start Entries supplied

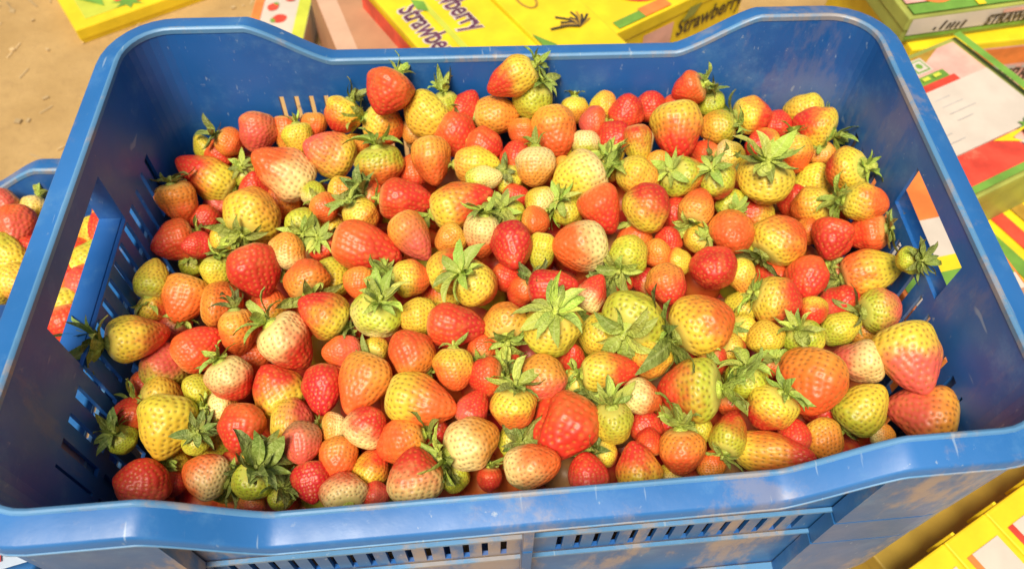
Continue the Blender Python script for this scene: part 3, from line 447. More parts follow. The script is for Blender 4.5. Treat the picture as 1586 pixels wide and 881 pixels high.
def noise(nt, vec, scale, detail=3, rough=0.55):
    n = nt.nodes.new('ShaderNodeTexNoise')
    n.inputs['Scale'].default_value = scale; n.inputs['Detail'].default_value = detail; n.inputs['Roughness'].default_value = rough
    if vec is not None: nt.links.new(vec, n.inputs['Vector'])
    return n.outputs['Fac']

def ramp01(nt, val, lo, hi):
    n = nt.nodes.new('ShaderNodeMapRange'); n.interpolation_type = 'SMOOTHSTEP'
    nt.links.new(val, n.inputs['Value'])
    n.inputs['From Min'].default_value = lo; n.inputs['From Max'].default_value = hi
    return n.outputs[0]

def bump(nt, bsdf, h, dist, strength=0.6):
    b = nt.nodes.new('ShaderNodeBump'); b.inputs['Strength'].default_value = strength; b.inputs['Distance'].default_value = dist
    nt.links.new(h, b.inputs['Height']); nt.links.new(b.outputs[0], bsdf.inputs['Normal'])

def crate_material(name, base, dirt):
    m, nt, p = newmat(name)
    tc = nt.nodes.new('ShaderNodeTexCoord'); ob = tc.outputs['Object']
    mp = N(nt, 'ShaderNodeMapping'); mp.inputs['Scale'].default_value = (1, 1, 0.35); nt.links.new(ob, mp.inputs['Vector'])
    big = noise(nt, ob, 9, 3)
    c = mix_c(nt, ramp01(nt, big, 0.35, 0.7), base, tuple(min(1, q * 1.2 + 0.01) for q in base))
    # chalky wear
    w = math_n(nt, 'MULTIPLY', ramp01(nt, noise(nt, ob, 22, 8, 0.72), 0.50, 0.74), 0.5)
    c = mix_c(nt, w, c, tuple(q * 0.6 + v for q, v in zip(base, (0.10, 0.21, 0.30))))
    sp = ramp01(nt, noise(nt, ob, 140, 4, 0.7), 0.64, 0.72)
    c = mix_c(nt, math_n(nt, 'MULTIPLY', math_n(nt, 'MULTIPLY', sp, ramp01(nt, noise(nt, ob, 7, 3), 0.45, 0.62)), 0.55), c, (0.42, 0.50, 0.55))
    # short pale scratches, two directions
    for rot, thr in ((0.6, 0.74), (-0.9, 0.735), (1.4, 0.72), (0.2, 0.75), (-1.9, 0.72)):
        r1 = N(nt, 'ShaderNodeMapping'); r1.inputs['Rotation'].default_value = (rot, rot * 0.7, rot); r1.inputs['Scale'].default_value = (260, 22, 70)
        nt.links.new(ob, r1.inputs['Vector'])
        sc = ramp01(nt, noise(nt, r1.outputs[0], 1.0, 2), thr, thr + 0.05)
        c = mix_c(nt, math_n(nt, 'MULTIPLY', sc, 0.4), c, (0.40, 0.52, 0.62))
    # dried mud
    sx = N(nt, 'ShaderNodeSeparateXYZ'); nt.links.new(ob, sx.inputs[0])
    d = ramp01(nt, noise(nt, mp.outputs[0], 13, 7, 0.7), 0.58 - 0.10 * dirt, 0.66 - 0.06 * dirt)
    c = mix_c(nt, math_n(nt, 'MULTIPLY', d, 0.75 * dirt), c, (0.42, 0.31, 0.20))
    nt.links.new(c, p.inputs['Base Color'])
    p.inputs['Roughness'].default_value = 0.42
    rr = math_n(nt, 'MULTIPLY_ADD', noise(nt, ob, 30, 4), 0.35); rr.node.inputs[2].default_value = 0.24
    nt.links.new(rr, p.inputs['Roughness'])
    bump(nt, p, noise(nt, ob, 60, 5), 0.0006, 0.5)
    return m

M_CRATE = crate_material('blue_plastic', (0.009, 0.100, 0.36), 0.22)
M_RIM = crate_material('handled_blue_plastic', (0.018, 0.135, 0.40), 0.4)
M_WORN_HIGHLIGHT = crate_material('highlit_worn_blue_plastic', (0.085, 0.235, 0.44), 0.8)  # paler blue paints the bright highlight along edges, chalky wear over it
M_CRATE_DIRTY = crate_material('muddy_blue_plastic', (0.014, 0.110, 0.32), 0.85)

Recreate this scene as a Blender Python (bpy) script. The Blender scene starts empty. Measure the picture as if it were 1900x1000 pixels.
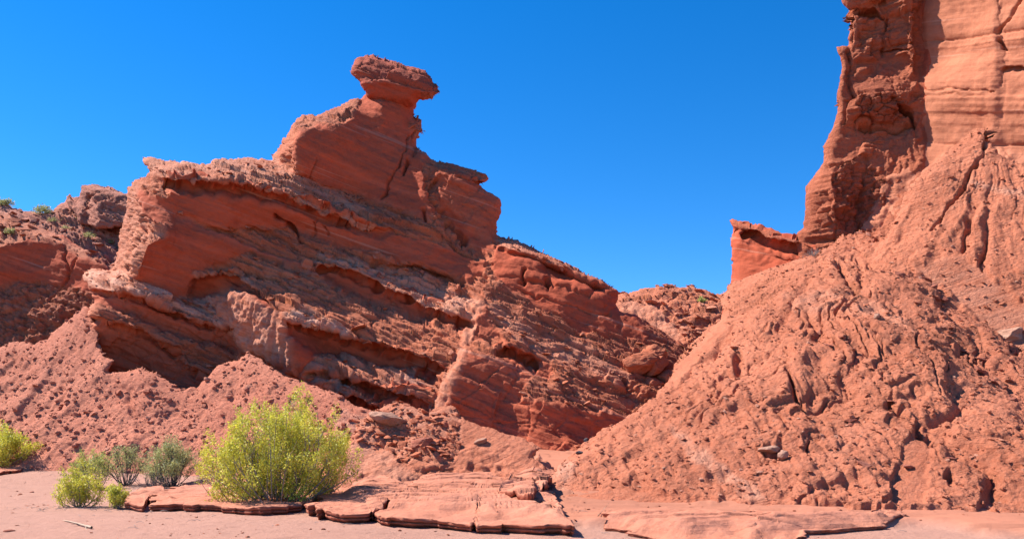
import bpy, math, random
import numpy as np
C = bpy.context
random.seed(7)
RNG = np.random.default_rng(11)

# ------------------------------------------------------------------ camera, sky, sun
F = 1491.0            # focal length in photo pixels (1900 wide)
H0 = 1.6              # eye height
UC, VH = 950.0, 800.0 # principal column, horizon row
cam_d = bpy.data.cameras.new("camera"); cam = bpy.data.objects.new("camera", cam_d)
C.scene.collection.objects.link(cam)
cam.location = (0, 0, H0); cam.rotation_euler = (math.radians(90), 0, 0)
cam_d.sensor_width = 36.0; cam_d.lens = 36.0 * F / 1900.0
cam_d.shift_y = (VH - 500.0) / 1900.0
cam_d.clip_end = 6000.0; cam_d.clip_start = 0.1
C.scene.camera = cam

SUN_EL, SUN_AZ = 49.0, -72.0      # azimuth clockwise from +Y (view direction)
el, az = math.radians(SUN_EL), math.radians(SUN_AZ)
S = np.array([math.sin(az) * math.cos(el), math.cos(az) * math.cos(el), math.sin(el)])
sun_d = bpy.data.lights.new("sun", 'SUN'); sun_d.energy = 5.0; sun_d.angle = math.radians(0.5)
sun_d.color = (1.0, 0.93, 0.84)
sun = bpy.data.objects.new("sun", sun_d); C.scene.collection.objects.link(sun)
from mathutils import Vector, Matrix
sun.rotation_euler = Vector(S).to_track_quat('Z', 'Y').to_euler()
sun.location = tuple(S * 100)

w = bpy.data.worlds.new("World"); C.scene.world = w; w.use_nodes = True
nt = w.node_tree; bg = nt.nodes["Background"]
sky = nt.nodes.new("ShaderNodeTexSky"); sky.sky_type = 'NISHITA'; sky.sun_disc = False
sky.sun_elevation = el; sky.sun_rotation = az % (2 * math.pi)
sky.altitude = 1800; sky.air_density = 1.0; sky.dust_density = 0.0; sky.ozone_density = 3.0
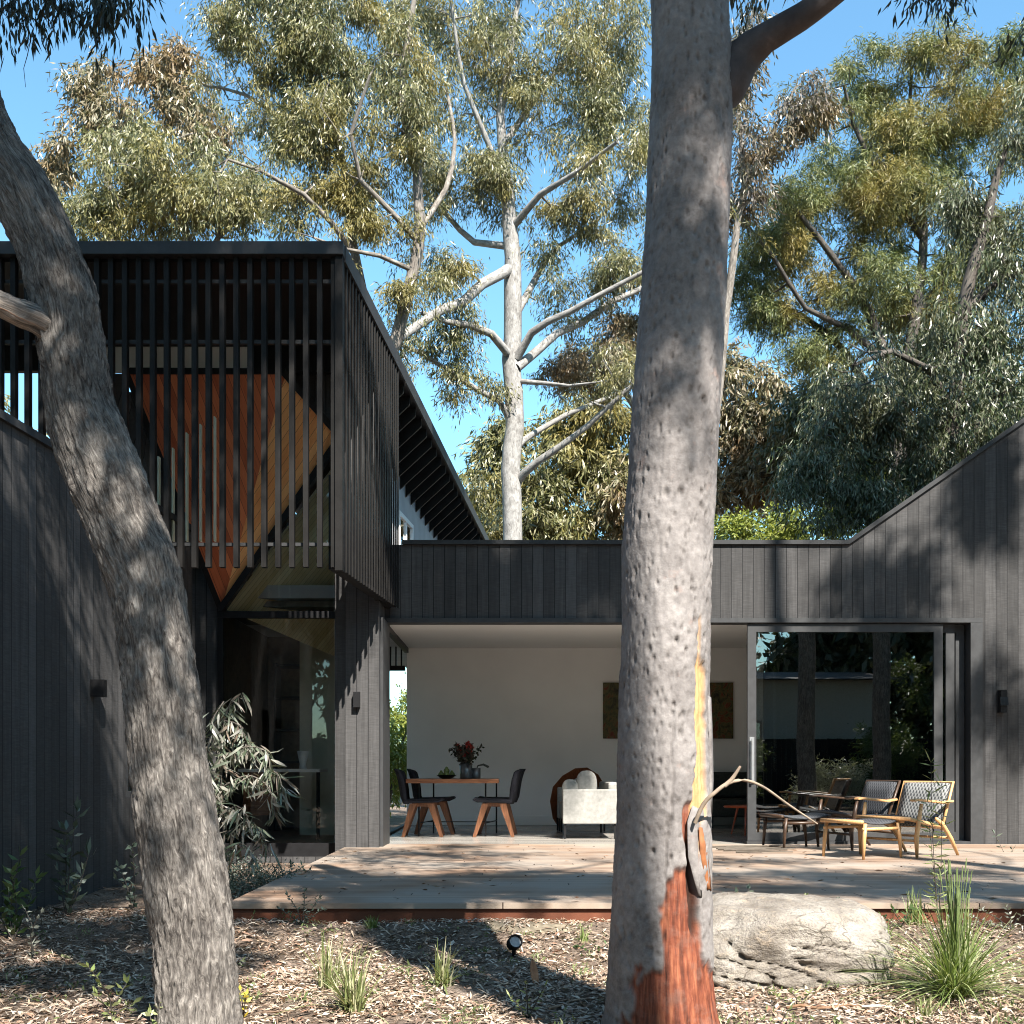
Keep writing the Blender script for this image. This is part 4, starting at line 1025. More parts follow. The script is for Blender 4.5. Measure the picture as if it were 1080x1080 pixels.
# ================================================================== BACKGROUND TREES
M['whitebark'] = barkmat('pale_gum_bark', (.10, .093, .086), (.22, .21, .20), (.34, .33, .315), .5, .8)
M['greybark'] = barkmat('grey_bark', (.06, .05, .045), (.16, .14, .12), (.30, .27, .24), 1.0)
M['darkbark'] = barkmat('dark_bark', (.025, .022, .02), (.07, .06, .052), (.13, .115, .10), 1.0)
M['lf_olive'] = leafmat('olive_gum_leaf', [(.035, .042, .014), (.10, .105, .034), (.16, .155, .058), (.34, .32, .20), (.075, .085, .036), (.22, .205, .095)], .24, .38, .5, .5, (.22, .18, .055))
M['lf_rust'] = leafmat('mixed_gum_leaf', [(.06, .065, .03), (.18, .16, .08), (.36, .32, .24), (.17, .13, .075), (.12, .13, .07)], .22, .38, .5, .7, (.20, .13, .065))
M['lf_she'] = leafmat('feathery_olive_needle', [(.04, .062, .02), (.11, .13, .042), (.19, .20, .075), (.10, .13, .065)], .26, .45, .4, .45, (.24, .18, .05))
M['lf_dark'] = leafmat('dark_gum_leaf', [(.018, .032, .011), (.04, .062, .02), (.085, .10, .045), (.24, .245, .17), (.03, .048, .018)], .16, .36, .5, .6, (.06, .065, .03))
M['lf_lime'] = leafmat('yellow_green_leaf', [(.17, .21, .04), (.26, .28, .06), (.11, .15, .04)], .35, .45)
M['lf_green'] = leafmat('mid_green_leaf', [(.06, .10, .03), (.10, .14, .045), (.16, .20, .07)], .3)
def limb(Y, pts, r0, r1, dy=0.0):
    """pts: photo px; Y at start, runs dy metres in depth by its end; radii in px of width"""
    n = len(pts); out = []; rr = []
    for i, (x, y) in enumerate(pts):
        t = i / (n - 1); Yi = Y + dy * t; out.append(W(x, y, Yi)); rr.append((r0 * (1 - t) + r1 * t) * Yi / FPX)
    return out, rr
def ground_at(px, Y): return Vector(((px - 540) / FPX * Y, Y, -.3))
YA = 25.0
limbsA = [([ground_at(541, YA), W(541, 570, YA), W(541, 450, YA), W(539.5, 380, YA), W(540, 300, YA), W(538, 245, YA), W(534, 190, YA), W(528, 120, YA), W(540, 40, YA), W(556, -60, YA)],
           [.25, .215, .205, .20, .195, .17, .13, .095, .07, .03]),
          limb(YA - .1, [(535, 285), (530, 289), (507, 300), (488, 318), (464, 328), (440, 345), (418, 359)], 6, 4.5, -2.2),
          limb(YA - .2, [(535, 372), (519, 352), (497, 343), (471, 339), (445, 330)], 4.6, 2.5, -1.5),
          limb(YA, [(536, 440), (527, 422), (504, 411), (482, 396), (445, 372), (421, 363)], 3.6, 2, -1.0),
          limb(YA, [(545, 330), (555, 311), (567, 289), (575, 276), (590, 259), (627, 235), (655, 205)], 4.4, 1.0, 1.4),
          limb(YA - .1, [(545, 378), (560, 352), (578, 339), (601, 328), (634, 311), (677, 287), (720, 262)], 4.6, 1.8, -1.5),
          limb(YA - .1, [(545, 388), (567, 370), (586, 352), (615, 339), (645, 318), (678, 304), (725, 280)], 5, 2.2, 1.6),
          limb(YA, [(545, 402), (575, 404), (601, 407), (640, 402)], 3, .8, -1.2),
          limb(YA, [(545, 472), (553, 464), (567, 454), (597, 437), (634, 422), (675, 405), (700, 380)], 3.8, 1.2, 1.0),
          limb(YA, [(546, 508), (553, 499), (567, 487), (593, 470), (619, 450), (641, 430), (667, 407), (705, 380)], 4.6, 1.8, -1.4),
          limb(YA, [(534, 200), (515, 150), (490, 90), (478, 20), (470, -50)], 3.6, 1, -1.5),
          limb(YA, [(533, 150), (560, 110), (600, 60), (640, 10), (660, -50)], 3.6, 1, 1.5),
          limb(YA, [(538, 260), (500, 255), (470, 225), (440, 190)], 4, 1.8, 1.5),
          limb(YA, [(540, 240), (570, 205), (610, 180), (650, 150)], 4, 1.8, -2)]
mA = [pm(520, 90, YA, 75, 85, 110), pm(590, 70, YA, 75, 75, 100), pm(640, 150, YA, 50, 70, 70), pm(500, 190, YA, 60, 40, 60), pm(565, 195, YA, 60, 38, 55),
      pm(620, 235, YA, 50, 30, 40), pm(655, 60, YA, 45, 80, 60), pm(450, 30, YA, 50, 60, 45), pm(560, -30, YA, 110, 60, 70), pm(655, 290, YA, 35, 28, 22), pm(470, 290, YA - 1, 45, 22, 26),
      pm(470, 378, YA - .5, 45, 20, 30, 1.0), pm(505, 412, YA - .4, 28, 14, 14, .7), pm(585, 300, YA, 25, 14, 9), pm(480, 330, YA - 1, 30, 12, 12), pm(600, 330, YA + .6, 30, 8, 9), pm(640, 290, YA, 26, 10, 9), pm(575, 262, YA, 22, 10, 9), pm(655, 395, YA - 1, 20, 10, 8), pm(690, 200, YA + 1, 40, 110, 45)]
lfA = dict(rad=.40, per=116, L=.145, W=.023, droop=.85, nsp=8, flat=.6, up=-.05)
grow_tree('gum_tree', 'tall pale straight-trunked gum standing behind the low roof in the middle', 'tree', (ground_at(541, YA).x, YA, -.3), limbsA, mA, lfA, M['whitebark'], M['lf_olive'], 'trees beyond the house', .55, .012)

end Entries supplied

Repeat the lines of the listing above verbatim, beginning at its first line and ending at the line containing "return n.outputs['Fac']", which is included. Omit pictures.

» Solution for this problem:
Continue the Blender Python script for this scene: part 3, from line 447. More parts follow. The script is for Blender 4.5. Treat the picture as 1586 pixels wide and 881 pixels high.
def noise(nt, vec, scale, detail=3, rough=0.55):
    n = nt.nodes.new('ShaderNodeTexNoise')
    n.inputs['Scale'].default_value = scale; n.inputs['Detail'].default_value = detail; n.inputs['Roughness'].default_value = rough
    if vec is not None: nt.links.new(vec, n.inputs['Vector'])
    return n.outputs['Fac']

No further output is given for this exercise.